-- begin Source excerpt --

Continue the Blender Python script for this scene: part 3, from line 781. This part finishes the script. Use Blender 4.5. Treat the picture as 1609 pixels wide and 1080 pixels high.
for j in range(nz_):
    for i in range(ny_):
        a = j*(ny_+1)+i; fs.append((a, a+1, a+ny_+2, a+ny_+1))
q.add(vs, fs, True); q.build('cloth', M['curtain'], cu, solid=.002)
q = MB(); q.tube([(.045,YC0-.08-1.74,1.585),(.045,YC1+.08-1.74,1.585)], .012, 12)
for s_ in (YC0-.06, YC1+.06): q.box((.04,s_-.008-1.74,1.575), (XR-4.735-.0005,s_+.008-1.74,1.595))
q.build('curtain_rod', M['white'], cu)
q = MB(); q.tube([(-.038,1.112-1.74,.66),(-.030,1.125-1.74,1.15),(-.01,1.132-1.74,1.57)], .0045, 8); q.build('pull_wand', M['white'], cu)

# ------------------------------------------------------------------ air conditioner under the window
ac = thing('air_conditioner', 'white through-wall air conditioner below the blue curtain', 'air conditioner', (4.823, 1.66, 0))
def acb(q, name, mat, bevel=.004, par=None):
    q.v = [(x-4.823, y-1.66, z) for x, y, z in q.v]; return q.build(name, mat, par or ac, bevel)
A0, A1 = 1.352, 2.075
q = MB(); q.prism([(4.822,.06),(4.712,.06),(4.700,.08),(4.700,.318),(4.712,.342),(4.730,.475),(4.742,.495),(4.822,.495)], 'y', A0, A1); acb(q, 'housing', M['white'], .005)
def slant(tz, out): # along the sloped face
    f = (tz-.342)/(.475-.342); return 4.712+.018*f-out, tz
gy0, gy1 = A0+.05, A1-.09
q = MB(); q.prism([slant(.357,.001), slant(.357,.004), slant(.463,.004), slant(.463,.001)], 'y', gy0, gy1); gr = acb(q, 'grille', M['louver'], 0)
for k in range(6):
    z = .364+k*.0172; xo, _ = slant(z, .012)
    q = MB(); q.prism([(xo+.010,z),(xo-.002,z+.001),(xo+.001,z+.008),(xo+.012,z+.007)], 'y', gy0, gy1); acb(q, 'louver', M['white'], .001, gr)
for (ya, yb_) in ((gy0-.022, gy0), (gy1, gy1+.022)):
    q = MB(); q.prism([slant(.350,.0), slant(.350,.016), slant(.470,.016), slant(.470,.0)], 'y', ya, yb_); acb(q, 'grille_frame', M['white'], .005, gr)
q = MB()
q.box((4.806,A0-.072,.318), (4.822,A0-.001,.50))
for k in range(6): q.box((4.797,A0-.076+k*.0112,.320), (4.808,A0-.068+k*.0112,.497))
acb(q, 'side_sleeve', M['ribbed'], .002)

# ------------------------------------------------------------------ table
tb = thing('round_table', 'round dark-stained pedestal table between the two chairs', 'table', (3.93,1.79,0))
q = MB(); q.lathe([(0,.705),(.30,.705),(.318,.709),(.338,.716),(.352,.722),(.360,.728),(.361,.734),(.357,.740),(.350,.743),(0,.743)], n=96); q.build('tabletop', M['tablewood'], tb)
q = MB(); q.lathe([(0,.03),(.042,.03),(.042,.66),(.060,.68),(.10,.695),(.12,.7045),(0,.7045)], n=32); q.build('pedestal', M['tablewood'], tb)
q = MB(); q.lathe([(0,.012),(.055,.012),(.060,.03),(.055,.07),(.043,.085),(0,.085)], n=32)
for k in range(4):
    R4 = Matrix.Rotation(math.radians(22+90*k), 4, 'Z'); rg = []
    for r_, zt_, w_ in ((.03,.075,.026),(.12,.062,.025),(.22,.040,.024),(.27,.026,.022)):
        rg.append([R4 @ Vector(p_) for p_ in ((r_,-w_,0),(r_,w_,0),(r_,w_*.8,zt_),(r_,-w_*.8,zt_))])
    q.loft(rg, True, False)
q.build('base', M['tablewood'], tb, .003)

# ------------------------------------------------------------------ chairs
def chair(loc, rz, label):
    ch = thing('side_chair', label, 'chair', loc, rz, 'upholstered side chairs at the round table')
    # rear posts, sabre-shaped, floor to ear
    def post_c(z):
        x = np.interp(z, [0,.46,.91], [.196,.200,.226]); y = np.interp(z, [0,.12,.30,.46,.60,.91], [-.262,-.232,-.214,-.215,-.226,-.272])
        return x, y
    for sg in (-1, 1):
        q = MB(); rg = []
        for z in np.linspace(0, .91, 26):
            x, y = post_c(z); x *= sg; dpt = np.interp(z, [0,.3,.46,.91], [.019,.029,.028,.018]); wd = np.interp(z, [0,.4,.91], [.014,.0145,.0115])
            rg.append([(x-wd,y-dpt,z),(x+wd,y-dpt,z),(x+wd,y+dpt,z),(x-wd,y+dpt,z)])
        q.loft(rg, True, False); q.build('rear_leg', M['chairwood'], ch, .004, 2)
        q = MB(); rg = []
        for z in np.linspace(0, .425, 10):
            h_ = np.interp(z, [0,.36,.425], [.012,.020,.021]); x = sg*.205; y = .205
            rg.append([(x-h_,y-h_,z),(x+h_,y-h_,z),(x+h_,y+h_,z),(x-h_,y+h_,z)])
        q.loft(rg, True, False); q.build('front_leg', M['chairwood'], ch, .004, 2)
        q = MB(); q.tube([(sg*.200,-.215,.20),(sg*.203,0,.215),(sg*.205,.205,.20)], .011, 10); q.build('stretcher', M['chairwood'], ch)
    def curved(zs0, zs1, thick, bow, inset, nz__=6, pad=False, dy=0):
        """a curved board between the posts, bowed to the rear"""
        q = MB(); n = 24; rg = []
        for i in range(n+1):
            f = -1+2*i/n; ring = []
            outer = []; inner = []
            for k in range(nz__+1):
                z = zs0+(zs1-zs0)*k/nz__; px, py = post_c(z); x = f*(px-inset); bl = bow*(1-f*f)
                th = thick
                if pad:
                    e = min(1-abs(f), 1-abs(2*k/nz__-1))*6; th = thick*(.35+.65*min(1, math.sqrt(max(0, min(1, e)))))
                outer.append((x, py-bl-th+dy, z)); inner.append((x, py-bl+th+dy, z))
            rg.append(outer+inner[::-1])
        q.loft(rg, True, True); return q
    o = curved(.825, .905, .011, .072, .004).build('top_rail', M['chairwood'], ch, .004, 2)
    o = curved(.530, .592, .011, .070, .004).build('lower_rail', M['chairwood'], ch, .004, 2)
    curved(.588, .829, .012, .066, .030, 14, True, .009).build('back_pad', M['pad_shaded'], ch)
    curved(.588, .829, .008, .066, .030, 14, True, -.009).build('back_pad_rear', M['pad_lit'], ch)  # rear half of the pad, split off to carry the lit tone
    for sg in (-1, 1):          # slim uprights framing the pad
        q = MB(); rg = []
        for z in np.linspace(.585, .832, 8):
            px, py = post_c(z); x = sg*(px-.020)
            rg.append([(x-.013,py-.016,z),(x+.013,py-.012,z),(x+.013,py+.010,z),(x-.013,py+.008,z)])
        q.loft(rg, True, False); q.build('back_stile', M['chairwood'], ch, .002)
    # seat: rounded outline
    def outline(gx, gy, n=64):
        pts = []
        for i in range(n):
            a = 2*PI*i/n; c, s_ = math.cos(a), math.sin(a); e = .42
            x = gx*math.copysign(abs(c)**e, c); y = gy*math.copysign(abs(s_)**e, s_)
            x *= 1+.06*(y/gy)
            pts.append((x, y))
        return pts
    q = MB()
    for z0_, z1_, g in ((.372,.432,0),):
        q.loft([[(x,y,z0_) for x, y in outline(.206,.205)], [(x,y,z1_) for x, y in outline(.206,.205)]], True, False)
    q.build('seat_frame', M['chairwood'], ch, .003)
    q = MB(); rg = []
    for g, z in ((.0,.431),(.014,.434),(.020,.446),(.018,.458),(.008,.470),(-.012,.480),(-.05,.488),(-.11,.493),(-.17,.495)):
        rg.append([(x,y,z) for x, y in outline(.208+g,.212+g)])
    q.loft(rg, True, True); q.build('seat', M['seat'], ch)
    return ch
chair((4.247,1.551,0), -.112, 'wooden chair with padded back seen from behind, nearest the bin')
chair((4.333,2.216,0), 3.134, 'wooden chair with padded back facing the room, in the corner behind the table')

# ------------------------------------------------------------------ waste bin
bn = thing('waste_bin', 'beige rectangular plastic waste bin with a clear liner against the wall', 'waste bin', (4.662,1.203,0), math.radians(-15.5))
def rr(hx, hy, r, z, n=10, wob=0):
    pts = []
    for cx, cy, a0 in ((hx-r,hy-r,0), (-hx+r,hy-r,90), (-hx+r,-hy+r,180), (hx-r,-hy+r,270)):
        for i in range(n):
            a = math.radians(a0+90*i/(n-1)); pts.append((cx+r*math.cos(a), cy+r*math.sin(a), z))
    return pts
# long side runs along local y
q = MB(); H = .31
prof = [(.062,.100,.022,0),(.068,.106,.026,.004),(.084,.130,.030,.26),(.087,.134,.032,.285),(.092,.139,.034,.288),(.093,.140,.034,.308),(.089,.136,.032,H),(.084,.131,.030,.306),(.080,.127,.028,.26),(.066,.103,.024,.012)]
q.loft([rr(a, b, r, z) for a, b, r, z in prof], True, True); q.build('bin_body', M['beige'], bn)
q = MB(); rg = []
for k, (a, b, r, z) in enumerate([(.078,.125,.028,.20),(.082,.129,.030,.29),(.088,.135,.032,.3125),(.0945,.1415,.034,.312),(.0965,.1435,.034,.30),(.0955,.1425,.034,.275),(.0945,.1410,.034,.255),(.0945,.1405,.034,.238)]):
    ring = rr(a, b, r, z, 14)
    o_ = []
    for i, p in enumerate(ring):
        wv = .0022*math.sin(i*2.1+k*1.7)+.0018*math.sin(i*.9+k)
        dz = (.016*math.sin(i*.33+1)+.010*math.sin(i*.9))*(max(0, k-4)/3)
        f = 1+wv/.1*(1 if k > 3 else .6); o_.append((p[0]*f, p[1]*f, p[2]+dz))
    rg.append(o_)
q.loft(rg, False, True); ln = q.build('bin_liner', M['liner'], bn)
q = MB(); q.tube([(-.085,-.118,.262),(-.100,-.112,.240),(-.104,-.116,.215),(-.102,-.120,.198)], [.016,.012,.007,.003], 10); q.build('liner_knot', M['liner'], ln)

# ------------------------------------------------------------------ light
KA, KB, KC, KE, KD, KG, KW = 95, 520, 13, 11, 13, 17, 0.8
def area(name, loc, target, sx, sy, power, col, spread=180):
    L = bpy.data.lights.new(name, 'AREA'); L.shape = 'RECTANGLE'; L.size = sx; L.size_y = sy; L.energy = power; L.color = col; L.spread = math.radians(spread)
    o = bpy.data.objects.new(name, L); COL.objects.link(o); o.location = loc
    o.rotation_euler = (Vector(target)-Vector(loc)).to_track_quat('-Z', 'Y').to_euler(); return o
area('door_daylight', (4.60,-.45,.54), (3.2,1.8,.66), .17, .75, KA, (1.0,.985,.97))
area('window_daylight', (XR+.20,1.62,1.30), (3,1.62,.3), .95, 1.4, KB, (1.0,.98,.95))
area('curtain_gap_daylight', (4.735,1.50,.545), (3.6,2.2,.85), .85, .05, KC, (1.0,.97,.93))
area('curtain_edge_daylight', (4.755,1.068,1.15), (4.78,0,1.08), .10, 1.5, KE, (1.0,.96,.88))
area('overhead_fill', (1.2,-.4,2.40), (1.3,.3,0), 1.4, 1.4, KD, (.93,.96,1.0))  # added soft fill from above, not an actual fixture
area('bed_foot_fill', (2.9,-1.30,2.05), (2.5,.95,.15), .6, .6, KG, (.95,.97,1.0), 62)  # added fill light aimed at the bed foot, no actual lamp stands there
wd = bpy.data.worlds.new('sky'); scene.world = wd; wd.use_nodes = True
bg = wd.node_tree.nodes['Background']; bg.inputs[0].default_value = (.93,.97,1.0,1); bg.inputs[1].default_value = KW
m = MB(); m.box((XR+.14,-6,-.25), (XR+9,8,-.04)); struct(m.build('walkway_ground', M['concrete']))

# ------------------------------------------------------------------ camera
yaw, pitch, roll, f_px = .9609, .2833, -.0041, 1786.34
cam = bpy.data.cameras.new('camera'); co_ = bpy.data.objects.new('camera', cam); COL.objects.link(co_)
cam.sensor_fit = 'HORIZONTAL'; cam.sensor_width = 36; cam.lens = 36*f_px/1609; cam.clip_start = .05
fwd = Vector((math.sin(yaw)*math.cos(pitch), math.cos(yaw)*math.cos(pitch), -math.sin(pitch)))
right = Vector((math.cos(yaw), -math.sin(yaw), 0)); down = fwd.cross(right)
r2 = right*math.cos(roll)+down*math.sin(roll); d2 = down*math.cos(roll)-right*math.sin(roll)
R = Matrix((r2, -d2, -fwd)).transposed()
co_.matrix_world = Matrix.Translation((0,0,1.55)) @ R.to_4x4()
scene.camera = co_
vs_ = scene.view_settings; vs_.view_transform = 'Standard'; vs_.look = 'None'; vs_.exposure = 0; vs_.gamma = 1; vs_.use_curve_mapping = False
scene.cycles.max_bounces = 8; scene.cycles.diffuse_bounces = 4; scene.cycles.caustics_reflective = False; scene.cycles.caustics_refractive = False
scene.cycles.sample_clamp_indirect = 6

-- end Source excerpt --

- _Exercise aim_:
Write down again the exact lines running from the beginning of the data to the line containing "q.build('pull_wand', M['white'], cu)", with both ends included.

- _Answer for this exercise_:
Continue the Blender Python script for this scene: part 3, from line 781. This part finishes the script. Use Blender 4.5. Treat the picture as 1609 pixels wide and 1080 pixels high.
for j in range(nz_):
    for i in range(ny_):
        a = j*(ny_+1)+i; fs.append((a, a+1, a+ny_+2, a+ny_+1))
q.add(vs, fs, True); q.build('cloth', M['curtain'], cu, solid=.002)
q = MB(); q.tube([(.045,YC0-.08-1.74,1.585),(.045,YC1+.08-1.74,1.585)], .012, 12)
for s_ in (YC0-.06, YC1+.06): q.box((.04,s_-.008-1.74,1.575), (XR-4.735-.0005,s_+.008-1.74,1.595))
q.build('curtain_rod', M['white'], cu)
q = MB(); q.tube([(-.038,1.112-1.74,.66),(-.030,1.125-1.74,1.15),(-.01,1.132-1.74,1.57)], .0045, 8); q.build('pull_wand', M['white'], cu)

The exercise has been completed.